** BEGIN **

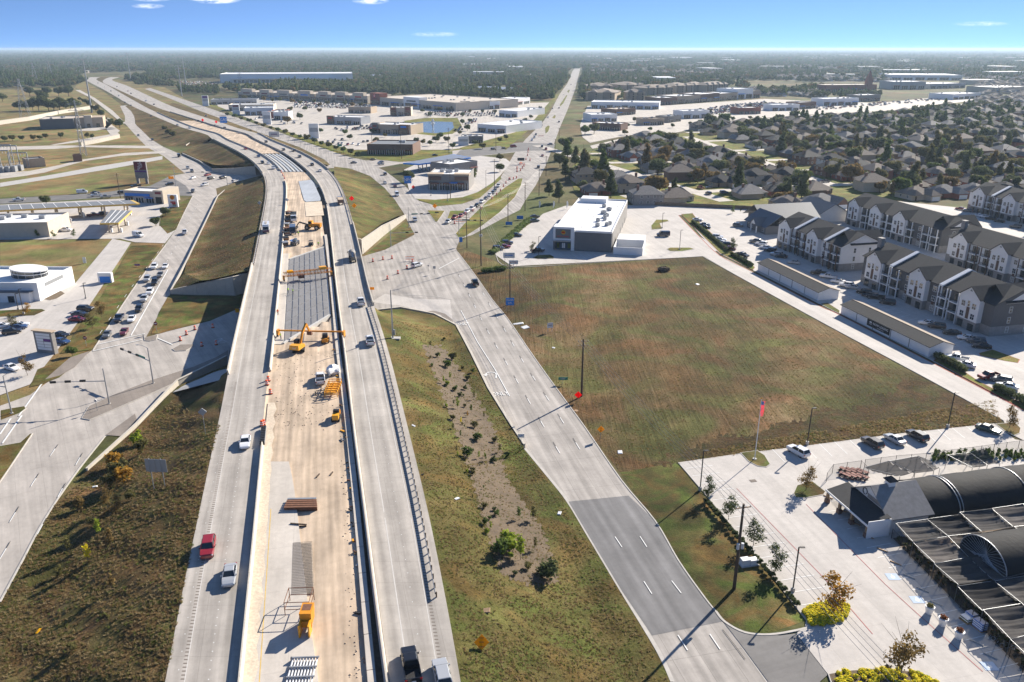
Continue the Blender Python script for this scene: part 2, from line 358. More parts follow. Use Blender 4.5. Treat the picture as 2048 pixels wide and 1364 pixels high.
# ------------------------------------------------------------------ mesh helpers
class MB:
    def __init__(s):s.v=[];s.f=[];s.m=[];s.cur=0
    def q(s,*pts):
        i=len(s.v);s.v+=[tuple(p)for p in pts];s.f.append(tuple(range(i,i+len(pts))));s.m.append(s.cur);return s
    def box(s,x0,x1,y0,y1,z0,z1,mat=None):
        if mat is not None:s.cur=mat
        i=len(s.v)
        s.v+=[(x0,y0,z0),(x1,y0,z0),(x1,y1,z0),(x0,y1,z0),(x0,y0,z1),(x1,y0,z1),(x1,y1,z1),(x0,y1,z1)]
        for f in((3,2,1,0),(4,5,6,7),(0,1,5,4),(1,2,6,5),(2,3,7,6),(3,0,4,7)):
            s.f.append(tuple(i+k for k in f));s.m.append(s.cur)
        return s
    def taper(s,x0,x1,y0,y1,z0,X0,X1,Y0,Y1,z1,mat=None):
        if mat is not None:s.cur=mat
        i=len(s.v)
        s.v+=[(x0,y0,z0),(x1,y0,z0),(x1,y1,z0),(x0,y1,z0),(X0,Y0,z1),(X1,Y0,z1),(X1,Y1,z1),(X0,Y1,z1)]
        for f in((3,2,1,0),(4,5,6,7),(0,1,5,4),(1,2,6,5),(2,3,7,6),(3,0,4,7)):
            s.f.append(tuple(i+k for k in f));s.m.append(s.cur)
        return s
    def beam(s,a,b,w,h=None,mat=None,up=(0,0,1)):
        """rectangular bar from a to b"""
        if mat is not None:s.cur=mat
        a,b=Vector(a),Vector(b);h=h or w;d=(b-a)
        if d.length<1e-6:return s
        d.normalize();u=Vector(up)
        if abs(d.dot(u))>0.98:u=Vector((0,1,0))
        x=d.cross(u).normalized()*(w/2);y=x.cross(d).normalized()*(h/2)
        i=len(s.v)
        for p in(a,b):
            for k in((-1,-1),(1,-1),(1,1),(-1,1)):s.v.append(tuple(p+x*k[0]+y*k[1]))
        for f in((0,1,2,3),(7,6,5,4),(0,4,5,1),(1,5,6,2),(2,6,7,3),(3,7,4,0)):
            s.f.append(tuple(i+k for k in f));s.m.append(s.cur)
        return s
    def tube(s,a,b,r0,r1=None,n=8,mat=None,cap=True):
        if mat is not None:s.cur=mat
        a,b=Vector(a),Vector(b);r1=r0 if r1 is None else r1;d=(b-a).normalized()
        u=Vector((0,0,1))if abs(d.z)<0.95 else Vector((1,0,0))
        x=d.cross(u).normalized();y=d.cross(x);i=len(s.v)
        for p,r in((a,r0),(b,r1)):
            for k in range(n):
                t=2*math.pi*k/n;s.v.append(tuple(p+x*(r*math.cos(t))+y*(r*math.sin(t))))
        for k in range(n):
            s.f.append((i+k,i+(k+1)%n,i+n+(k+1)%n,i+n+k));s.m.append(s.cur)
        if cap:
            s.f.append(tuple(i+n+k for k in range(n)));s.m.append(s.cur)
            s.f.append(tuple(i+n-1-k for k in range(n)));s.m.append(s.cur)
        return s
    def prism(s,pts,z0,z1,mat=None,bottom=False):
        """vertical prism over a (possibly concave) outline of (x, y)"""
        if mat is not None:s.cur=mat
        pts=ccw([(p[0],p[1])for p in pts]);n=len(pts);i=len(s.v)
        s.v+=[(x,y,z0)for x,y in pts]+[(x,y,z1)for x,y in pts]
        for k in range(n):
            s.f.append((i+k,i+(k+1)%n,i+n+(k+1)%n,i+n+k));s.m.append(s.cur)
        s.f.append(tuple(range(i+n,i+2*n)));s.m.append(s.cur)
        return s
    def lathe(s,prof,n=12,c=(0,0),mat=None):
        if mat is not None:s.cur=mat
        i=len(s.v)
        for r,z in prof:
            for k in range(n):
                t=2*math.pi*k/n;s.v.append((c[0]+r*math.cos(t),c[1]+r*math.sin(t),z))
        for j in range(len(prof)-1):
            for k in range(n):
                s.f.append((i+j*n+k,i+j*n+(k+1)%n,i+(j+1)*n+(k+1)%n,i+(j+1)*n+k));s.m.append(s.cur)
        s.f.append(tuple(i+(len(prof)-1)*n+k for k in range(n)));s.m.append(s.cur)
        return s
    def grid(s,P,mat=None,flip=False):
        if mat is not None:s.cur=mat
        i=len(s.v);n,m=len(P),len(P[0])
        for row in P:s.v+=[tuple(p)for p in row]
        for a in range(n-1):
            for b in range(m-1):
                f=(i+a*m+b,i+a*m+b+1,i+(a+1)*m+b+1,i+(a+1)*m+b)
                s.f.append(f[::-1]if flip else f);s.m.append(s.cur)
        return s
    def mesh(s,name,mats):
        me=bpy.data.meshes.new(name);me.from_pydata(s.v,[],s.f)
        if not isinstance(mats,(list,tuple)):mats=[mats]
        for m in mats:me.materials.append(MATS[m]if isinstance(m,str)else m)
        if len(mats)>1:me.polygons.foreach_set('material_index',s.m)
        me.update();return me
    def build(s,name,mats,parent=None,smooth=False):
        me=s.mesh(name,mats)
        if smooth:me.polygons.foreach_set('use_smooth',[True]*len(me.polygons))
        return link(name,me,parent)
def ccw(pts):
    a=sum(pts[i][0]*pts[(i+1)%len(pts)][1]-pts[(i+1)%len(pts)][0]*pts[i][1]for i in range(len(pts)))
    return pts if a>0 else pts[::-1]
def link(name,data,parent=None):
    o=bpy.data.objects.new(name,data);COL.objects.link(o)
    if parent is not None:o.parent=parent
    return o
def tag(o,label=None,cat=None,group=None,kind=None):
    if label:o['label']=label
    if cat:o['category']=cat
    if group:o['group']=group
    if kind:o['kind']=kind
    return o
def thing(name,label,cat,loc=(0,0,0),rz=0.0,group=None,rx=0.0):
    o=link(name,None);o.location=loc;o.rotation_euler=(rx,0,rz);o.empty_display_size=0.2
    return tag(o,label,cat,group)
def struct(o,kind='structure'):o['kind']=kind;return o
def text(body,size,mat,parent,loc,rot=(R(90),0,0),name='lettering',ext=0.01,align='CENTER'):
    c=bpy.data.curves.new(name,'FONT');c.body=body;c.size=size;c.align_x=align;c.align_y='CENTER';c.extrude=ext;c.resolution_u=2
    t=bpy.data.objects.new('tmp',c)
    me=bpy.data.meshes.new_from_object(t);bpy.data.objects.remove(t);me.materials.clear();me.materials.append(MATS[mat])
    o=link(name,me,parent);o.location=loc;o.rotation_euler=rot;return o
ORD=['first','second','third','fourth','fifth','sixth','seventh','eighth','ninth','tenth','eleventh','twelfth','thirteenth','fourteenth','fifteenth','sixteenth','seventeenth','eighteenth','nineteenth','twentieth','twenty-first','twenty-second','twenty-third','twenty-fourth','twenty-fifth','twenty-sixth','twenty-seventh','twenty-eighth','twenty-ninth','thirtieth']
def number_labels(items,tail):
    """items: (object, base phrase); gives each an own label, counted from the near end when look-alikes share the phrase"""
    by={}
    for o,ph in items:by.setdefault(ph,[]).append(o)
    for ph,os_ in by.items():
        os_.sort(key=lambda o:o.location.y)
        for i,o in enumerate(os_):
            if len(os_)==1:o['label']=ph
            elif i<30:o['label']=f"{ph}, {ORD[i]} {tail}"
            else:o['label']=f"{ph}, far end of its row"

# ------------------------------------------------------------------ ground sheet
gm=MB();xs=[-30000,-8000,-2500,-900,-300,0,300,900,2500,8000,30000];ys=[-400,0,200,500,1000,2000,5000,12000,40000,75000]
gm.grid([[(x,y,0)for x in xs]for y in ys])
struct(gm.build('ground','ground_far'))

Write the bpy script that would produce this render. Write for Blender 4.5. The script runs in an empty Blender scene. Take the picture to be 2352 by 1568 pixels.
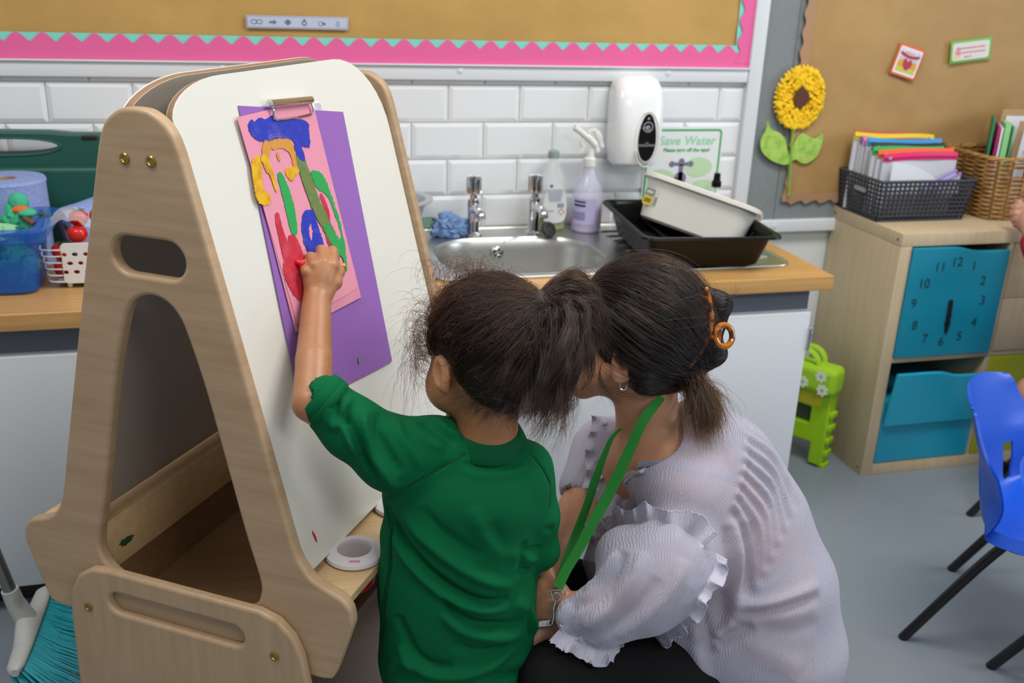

** END **

* **Problem statement**: Find every line in the records that contains the word "script"; copy those lines.

* **Response below**:
Continue the Blender Python script for this scene: part 2, from line 358. More parts follow. Use Blender 4.5. Treat the picture as 2048 pixels wide and 1364 pixels high.
Write the bpy script that would produce this render. Write for Blender 4.5. The script runs in an empty Blender scene. Take the picture to be 2352 by 1568 pixels.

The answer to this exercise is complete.